In a new report, the Department of State of the United States labeled Azerbaijan as a terror-free country, attributing this achievement to well-coordinated anti-terrorism activities pursued by various government bodies in 2019.
“In 2019, the Azerbaijani government actively worked to deter, detect, and defeat terrorist efforts to move people, money, and materials across its land and maritime borders and within the South Caucasus,” read the report that was published on June 24, adding there no reported terrorist incidents in Azerbaijan in 2019.
“Azerbaijani law enforcement and security services conducted operations to disrupt and prevent terror attacks, arrested and prosecuted suspected terrorists, and prosecuted returning Azerbaijanis suspected of joining or financing terrorist groups fighting outside Azerbaijan," the report explained.
According to the report, a well-organized coordination between the Ministry of Internal Affairs and the State Security Service, involving the services of the State Border Service, and the State Customs Committee yielded positive results in preventing terrorist acts and efforts inside the country. The government bodies used terrorist and criminal watch lists, and biographic/biometric screening at ports of entry. In addition, they shared the obtained data among themselves, and with regional and international partners to comprehensively deter any activity that can relate to terrorism, including the transportation of people, money, and materials – including weapons of mass destruction (WMD) – across Azerbaijan’s territory.
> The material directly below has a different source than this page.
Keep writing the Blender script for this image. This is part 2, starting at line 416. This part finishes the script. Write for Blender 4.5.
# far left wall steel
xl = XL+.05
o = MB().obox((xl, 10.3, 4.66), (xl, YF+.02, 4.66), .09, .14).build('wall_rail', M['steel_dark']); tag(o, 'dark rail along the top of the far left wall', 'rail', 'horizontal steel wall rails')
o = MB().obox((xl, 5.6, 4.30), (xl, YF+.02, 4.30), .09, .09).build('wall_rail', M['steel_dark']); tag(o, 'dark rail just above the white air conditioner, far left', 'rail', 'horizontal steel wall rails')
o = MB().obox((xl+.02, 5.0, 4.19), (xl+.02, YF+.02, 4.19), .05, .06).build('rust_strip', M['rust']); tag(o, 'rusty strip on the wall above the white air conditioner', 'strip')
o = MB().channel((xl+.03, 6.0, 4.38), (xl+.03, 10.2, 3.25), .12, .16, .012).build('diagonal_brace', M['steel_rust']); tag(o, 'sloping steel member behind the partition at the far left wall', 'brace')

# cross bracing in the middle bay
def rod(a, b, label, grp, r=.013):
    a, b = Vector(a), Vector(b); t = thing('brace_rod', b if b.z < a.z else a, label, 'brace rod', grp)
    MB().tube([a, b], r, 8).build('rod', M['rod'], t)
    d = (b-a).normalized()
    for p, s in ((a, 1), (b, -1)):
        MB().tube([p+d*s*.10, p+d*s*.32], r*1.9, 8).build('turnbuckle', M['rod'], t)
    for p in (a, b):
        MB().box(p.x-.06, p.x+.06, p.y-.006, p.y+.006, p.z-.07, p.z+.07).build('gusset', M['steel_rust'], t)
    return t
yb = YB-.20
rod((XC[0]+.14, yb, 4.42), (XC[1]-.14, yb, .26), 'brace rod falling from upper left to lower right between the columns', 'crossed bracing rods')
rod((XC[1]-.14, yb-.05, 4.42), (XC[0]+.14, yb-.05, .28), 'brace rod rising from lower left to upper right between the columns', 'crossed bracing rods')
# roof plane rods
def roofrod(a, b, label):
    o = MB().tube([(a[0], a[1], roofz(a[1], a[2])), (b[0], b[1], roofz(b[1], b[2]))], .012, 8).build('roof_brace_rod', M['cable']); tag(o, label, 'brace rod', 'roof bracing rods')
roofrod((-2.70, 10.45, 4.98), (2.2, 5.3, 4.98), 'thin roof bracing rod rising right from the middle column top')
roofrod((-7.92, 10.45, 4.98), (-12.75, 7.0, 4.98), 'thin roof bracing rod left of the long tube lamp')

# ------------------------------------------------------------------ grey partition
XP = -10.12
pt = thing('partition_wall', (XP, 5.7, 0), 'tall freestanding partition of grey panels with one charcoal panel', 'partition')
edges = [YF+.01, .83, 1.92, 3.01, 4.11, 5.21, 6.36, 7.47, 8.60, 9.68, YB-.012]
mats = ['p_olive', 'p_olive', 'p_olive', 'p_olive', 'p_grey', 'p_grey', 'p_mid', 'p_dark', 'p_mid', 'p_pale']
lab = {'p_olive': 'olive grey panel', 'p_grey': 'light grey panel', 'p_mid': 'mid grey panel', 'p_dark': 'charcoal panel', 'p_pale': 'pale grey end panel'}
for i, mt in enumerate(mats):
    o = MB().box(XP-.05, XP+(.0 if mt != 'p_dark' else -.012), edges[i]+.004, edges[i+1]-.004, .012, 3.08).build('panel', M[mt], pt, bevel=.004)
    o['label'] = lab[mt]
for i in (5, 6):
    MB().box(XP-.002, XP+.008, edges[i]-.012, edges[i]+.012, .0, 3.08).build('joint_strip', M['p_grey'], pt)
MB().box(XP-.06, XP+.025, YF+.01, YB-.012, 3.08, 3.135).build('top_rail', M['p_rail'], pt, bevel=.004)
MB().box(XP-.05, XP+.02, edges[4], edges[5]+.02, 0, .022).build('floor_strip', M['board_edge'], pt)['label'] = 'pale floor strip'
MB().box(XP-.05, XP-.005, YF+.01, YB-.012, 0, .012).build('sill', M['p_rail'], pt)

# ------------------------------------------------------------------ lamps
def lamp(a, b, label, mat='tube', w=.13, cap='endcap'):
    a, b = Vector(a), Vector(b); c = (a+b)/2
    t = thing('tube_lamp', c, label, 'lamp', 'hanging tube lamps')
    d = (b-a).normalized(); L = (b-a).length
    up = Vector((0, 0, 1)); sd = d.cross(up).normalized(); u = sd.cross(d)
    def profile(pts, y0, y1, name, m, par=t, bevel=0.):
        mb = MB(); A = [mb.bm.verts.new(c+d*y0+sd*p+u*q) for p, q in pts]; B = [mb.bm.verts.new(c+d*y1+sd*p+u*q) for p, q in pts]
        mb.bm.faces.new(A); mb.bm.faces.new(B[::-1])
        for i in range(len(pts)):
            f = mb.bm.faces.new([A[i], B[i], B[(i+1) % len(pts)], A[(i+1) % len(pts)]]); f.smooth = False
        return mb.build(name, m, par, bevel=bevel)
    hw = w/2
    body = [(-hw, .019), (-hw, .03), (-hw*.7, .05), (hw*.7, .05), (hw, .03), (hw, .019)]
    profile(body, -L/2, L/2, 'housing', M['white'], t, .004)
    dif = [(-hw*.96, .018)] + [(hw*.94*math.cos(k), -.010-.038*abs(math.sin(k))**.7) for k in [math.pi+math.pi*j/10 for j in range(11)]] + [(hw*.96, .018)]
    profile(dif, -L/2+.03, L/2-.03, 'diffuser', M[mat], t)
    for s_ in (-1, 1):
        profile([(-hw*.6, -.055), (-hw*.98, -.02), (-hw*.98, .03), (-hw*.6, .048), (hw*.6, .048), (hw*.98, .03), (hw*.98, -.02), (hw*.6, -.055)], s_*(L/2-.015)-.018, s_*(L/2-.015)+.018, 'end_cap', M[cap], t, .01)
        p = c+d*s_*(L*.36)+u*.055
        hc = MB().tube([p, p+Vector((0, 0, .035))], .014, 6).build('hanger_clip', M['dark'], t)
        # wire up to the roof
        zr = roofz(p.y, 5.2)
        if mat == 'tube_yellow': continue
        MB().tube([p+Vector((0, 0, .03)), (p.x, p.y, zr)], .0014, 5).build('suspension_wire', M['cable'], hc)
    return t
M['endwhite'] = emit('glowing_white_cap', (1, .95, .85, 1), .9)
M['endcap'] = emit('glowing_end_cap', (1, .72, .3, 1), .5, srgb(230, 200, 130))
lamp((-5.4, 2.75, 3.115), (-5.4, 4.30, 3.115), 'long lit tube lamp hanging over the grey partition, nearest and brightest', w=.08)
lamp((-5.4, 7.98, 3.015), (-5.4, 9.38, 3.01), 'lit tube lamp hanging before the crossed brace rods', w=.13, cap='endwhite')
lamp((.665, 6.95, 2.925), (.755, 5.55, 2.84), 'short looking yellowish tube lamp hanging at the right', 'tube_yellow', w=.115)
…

The law of Azerbaijan on the Fight against Terrorism identifies what activities are considered terrorism and how those affiliated with such activities are defined and punished. A terrorist, according to the law, is a person who is directly or indirectly involved in deliberate acts of terrorism as an organizer, instigator, assistant, executor or eager, as well as helps knowingly a terrorist group, an organized group or a criminal community carry out terror activities. According to the legislation, as well as interstate treaties to which the country is a party, such persons can be prosecuted and punished, or they may be returned to foreign countries for bringing to criminal liability or for the execution of assigned punishment.
Despite full-fledged anti-terror policy adopted by Baku, some citizens of what is the largest nation of the South Caucasus have been reported to join the Islamic State (IS) terrorist organization in Syria and Iraq. In September 2017, the officials in the State Security Service said that around 900 Azerbaijani citizens joined the IS since 2012. Law enforcement bodies detained 85 of them and brought to criminal liability. Some 195 have been deprived of the Azerbaijani citizenship, while many died during fights.
The State Department's report mentioned the Azerbaijani government's efforts to consolidate non-combat struggle against violent extremism. The State Committee for Work with Religious Organizations revealed in April that it has teamed up with the Ministry of Education and the Caucasus Muslim Board to develop a course to include in the curriculum of public middle schools and public universities in Azerbaijan as early as September 2020. The primary goal of the course is to promote the state’s “secular policy and help counter the spread of radical and fundamentalist movements,” the report reads referring to the Committee.
Alongside the persistent efforts to block terrorist activities and efforts within Azerbaijan, the officials in Baku contribute simultaneously to global anti-terror efforts. Azerbaijan supports NATO counterterrorism initiatives as part of the Alliance’s Partnership for Peace program. Peacekeepers from the country serve in Afghanistan alongside US forces under NATO’s non-military Resolute Support Mission. Currently, 120 peacekeeping troops from the Caspian Sea country settle in Afghanistan. The International Contact Group’s conference dedicated to promote peace and security in Afghanistan took place in Baku in June 2018.